Martin Schongauer’s picture is a ‘Throning Madonna’ since two angels hold an enormous crown symbolically over Mary’s head. The painting is unconventional in various ways. The hair of the Madonna is flowing freely over her shoulders. This feature was reserved since old for Mary Magdalene; it was a sign of sensuality that was rarely associated with Mary. Jesus and Mary are looking in different directions, whereas Mary usually only has eyes for her son. Mary is painted as a melancholic young lady. She holds her head inclined; she smiles affably, secretly and contentedly. But Jesus already tries to escape from her. We mentioned that the colours of Mary’s robe are not conventional. Martin Schongauer must have been one of the first painters to emphasise the strong pyramidal composition, which is obtained by the red cloaks of Mary. Schongauer certainly was a highly skilled colourist and he knew very well how to paint with realism the smallest detail, as in the various tones of the folds of the red cloak of Mary.

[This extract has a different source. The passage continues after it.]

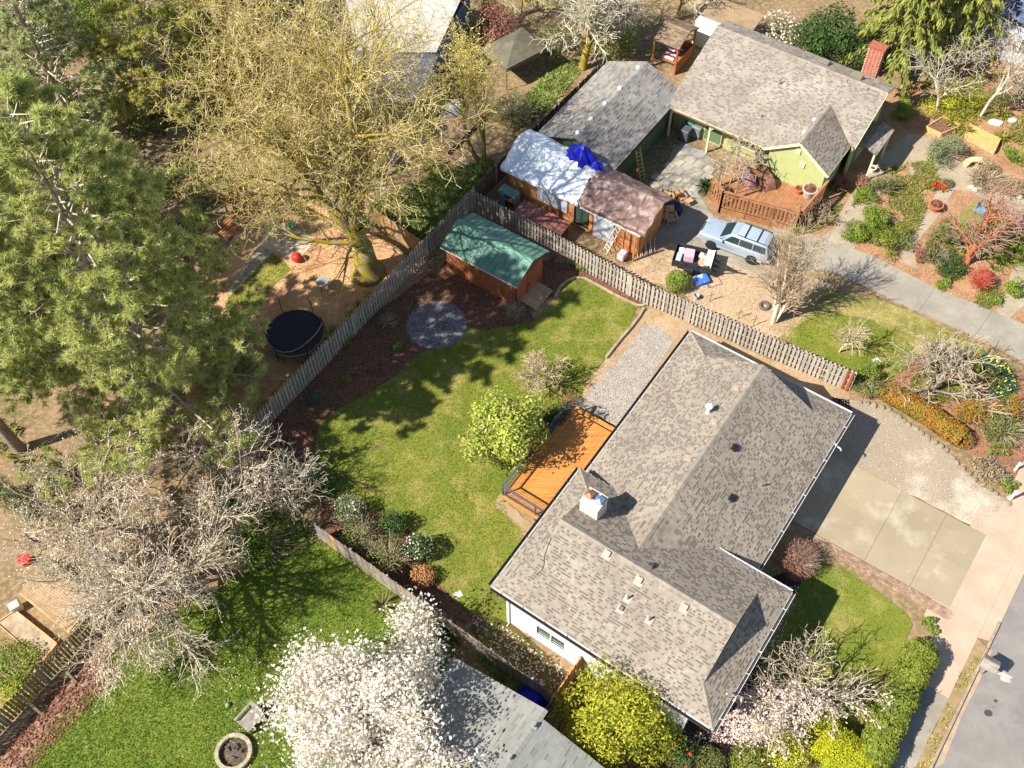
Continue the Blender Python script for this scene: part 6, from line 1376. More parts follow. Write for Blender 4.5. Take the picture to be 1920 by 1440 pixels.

Martin Schongauer proved with this painting and a few only similar ones, which have survived to us, that talent was universal in Europe of the fifteenth century and that painters were becoming more confident also in that company to profile their genius against established traditions in art. German pictorial arts had a fabulous representative in him, to lead subsequent generations of painters into the German Renaissance. The most erudite of his admirers would be Albrecht Dürer of Nuremberg.